Work instructions
Write out the listing, please, but only from its first line through the line containing "struct('wall_family_end', bm, M['wall'])", exactly as given and without pictures.

** start **

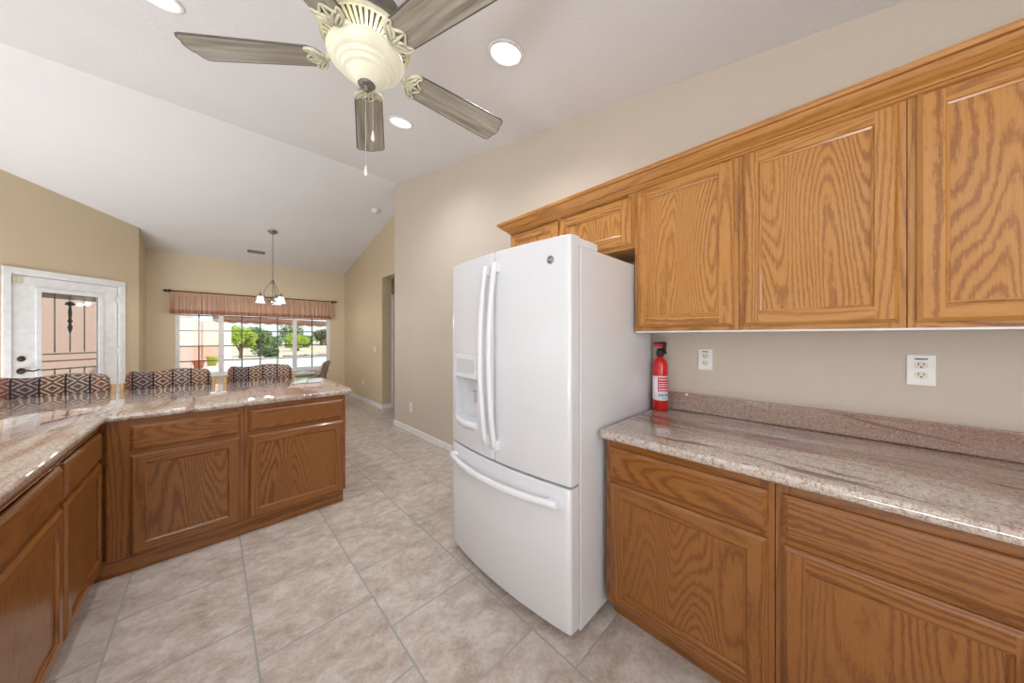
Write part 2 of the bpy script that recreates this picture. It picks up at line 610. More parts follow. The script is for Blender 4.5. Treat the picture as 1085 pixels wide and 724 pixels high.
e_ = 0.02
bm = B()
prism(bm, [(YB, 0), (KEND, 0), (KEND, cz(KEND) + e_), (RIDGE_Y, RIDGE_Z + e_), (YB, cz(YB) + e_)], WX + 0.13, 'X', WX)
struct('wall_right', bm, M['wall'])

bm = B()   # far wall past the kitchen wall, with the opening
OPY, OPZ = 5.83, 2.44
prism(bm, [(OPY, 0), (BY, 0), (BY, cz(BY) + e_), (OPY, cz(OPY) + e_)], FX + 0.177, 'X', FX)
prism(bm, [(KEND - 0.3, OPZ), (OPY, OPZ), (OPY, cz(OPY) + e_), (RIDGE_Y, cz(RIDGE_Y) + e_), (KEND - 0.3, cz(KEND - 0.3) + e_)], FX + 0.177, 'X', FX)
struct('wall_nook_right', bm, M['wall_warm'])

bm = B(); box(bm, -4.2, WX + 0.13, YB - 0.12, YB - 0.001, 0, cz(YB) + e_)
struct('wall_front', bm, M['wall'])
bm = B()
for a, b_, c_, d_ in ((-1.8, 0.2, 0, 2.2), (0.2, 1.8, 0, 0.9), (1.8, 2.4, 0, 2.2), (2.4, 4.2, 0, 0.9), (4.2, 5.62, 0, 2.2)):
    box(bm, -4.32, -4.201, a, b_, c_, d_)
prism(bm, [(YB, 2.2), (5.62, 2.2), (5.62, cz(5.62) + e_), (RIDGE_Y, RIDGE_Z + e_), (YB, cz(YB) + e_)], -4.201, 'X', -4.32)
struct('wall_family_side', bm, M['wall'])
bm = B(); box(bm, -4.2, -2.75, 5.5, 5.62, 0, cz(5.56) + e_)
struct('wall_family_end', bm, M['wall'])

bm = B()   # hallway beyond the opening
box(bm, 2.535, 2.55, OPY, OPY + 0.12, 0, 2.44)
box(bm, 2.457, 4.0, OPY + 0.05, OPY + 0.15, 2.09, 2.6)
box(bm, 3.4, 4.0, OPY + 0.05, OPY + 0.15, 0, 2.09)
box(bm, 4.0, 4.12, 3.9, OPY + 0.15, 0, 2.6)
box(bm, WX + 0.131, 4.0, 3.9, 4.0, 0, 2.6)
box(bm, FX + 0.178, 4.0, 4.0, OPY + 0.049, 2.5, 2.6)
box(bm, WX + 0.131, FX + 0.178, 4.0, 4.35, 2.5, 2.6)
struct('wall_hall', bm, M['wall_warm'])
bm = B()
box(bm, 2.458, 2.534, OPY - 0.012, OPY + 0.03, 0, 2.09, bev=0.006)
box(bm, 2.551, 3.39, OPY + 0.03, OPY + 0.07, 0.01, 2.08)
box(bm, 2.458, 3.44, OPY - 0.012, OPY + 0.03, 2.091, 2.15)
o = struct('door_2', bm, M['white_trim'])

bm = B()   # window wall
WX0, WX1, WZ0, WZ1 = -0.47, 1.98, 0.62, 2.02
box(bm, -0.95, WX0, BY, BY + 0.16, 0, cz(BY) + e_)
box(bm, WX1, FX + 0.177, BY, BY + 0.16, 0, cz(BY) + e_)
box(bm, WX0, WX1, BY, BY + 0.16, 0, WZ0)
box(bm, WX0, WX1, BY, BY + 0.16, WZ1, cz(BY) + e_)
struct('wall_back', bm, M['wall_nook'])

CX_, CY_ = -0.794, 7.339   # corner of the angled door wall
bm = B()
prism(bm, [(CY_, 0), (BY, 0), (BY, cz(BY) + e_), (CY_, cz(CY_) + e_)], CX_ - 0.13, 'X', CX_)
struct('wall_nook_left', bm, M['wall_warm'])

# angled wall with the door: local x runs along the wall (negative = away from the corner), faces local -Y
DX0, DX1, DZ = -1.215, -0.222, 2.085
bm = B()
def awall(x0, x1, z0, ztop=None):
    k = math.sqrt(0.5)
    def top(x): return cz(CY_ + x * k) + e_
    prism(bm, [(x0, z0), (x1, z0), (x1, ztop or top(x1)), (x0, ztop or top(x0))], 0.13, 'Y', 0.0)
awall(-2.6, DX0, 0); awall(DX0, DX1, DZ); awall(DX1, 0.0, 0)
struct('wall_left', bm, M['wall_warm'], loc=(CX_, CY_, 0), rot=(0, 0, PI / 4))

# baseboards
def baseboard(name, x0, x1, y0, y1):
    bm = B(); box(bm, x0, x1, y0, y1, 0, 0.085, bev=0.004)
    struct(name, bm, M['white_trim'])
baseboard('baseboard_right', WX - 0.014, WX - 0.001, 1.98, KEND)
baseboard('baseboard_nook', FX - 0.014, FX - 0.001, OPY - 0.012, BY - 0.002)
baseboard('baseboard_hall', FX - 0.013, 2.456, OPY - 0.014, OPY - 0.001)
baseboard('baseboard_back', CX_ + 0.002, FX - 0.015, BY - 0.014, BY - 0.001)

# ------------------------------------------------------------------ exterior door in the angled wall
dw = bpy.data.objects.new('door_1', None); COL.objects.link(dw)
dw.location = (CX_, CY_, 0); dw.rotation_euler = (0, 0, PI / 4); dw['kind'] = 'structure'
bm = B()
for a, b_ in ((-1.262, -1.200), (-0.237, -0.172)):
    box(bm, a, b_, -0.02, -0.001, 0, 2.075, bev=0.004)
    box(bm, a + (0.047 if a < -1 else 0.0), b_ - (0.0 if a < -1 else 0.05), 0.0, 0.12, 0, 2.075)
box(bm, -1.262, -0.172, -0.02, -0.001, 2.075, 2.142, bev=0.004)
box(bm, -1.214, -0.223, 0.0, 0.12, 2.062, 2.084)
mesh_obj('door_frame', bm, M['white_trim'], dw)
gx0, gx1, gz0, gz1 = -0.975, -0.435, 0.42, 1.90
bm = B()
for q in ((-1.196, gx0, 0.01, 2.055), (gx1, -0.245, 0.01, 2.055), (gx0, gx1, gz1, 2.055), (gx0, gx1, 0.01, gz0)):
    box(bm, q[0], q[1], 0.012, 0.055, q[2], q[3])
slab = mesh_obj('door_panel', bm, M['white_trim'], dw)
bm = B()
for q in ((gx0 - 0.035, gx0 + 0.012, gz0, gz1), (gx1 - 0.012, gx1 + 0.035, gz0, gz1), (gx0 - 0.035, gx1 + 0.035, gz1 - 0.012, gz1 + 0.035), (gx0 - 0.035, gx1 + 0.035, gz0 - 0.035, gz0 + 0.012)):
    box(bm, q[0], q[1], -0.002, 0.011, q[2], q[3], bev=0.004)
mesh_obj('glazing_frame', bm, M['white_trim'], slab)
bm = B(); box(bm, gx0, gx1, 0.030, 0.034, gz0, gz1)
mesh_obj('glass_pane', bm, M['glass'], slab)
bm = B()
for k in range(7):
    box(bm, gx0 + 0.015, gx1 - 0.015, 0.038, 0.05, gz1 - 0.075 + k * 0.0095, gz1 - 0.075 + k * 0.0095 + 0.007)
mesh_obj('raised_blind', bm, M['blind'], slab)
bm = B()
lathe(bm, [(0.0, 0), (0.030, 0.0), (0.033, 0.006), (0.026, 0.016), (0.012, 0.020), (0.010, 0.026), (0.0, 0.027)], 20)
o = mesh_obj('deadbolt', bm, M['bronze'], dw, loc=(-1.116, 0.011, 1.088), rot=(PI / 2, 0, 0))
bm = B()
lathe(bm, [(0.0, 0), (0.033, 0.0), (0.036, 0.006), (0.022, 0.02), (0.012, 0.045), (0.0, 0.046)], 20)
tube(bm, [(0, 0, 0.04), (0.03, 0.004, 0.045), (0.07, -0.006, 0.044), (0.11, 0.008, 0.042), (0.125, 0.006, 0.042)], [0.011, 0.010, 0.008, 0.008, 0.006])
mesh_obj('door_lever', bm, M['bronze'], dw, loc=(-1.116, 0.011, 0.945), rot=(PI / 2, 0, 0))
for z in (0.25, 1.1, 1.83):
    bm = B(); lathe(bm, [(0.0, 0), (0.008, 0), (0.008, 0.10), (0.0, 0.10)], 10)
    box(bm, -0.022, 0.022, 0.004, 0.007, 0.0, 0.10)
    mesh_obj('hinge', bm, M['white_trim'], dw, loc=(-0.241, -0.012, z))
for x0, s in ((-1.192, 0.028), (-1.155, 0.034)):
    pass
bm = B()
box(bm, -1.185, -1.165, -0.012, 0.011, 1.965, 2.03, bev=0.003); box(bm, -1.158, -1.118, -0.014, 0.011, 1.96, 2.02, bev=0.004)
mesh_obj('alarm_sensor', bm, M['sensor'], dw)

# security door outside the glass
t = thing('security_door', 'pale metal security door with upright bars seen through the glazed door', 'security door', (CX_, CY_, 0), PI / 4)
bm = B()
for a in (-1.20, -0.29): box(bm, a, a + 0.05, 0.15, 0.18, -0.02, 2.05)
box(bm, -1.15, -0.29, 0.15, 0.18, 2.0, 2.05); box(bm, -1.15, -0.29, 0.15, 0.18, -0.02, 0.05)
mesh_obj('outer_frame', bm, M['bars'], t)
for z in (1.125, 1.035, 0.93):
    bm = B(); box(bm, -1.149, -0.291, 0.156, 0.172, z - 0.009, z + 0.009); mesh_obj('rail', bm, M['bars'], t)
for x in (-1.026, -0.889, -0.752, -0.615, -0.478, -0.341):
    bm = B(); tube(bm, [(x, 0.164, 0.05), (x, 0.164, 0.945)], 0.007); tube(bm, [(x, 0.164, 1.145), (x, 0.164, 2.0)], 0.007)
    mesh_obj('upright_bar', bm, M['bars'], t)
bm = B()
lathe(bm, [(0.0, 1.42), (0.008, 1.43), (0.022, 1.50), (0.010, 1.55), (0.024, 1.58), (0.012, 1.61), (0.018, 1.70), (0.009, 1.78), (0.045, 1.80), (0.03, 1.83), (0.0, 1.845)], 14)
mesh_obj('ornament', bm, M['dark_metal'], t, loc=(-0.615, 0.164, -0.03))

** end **

Final result
Write part 2 of the bpy script that recreates this picture. It picks up at line 610. More parts follow. The script is for Blender 4.5. Treat the picture as 1085 pixels wide and 724 pixels high.
e_ = 0.02
bm = B()
prism(bm, [(YB, 0), (KEND, 0), (KEND, cz(KEND) + e_), (RIDGE_Y, RIDGE_Z + e_), (YB, cz(YB) + e_)], WX + 0.13, 'X', WX)
struct('wall_right', bm, M['wall'])

bm = B()   # far wall past the kitchen wall, with the opening
OPY, OPZ = 5.83, 2.44
prism(bm, [(OPY, 0), (BY, 0), (BY, cz(BY) + e_), (OPY, cz(OPY) + e_)], FX + 0.177, 'X', FX)
prism(bm, [(KEND - 0.3, OPZ), (OPY, OPZ), (OPY, cz(OPY) + e_), (RIDGE_Y, cz(RIDGE_Y) + e_), (KEND - 0.3, cz(KEND - 0.3) + e_)], FX + 0.177, 'X', FX)
struct('wall_nook_right', bm, M['wall_warm'])

bm = B(); box(bm, -4.2, WX + 0.13, YB - 0.12, YB - 0.001, 0, cz(YB) + e_)
struct('wall_front', bm, M['wall'])
bm = B()
for a, b_, c_, d_ in ((-1.8, 0.2, 0, 2.2), (0.2, 1.8, 0, 0.9), (1.8, 2.4, 0, 2.2), (2.4, 4.2, 0, 0.9), (4.2, 5.62, 0, 2.2)):
    box(bm, -4.32, -4.201, a, b_, c_, d_)
prism(bm, [(YB, 2.2), (5.62, 2.2), (5.62, cz(5.62) + e_), (RIDGE_Y, RIDGE_Z + e_), (YB, cz(YB) + e_)], -4.201, 'X', -4.32)
struct('wall_family_side', bm, M['wall'])
bm = B(); box(bm, -4.2, -2.75, 5.5, 5.62, 0, cz(5.56) + e_)
struct('wall_family_end', bm, M['wall'])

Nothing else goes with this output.